### Exercise brief
Find each line with "picture" and copy it.

### Provided material
——————————
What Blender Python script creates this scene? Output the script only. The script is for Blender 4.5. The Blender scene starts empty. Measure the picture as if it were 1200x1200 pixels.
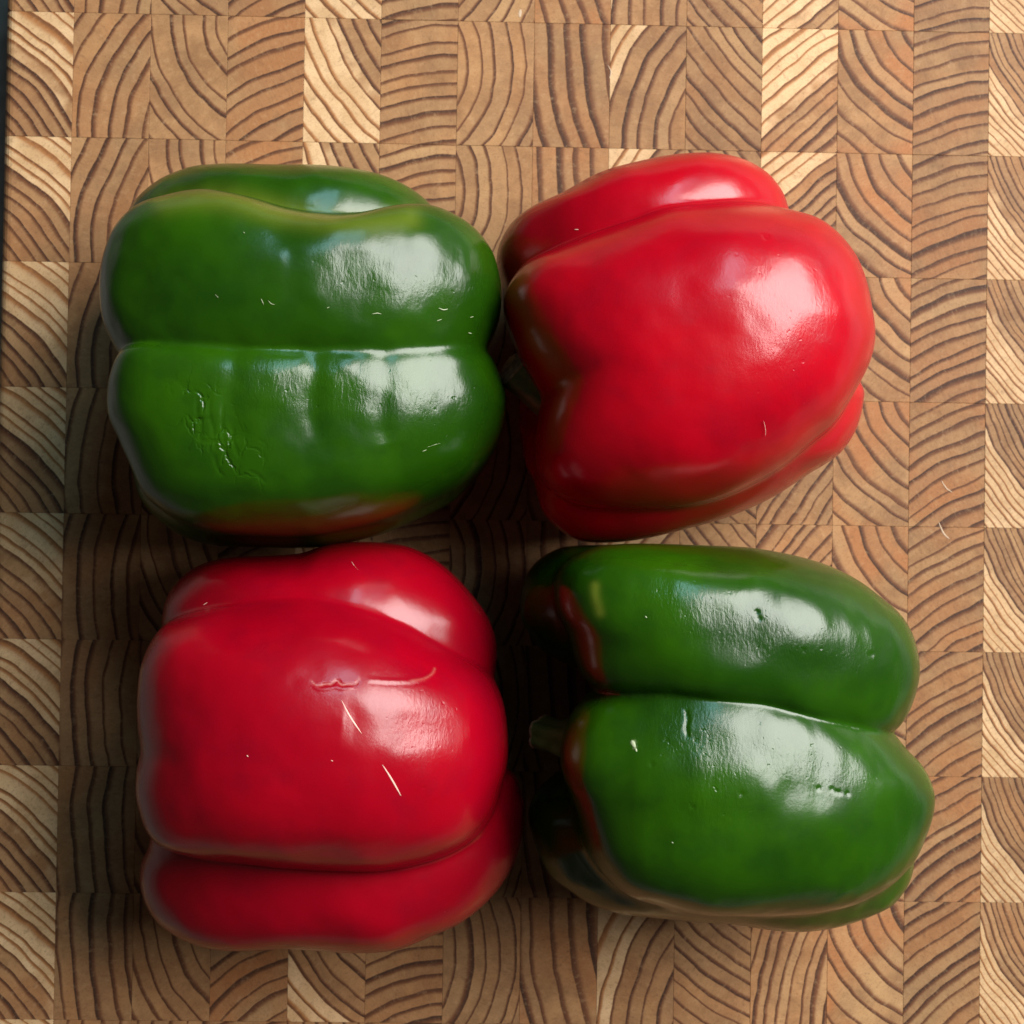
import bpy, math, random
import numpy as np
from mathutils import Vector, Matrix, Euler

# ------------------------------------------------------------------ camera, light, exposure
SC = bpy.context.scene
COL = SC.collection
MM = 0.001
F_PX, IMG = 1700.0, 1200.0            # focal length and frame, in photo pixels
CAM_POS = np.array([-10.042, -3.538, 340.058])       # mm above the board top
CAM_EUL = (0.0158665, -0.0195364, 0.0155225)

cam_data = bpy.data.cameras.new('camera')
cam = bpy.data.objects.new('camera', cam_data)
COL.objects.link(cam)
cam.location = CAM_POS * MM
cam.rotation_euler = CAM_EUL
cam_data.sensor_width = 36.0
cam_data.lens = 36.0 * F_PX / IMG
cam_data.clip_start = 0.01
cam_data.clip_end = 20.0
cam_data.dof.use_dof = True
cam_data.dof.focus_distance = 0.285
cam_data.dof.aperture_fstop = 34.0
SC.camera = cam

world = bpy.data.worlds.new('World')
SC.world = world
world.use_nodes = True
bg = world.node_tree.nodes['Background']
bg.inputs['Color'].default_value = (1.0, 0.93, 0.87, 1)
bg.inputs['Strength'].default_value = 0.048


def window(name, az, el, dist, w, h, power, color):
    """A window pane beside the board: an area lamp facing the peppers."""
    d = Vector((math.cos(el) * math.cos(az), math.cos(el) * math.sin(az), math.sin(el)))
    l = bpy.data.lights.new(name, 'AREA')
    l.shape = 'RECTANGLE'
    l.size, l.size_y = w, h
    l.energy = power
    l.color = color
    o = bpy.data.objects.new(name, l)
    COL.objects.link(o)
    o.location = d * dist
    o.rotation_euler = d.to_track_quat('Z', 'Y').to_euler()
    return o


R = math.radians
window('window_lamp', R(31), R(40), 1.2, 0.86, 0.90, 42.0, (1.0, 0.975, 0.94))
window('sky_lamp', R(74), R(44), 1.2, 0.17, 0.60, 3.1, (0.42, 0.82, 1.0))

SC.view_settings.view_transform = 'Standard'
SC.view_settings.look = 'None'
SC.view_settings.exposure = 0.0
SC.view_settings.gamma = 1.0

# ------------------------------------------------------------------ picture <-> place
CAM_R = np.array(Euler(CAM_EUL).to_matrix())


def unproject(px, z):
    """Photo pixels -> mm on the level plane at height z."""
    px = np.atleast_2d(np.asarray(px, float))
    d = np.stack([(px[:, 0] - IMG / 2) / F_PX, -(px[:, 1] - IMG / 2) / F_PX, -np.ones(len(px))], 1) @ CAM_R.T
    t = (z - CAM_POS[2]) / d[:, 2]
    return CAM_POS + d * t[:, None]


def project(P):
    q = (P - CAM_POS) @ CAM_R
    return np.stack([IMG / 2 + F_PX * q[:, 0] / -q[:, 2], IMG / 2 - F_PX * q[:, 1] / -q[:, 2]], 1)


# ------------------------------------------------------------------ helpers
def empty(name, loc=(0, 0, 0), label=None, cat=None, group=None):
    o = bpy.data.objects.new(name, None)
    o.empty_display_size = 0.02
    COL.objects.link(o)
    o.location = loc
    if label: o['label'] = label
    if cat: o['category'] = cat
    if group: o['group'] = group
    return o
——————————
### Worked answer
What Blender Python script creates this scene? Output the script only. The script is for Blender 4.5. The Blender scene starts empty. Measure the picture as if it were 1200x1200 pixels.
# ------------------------------------------------------------------ picture <-> place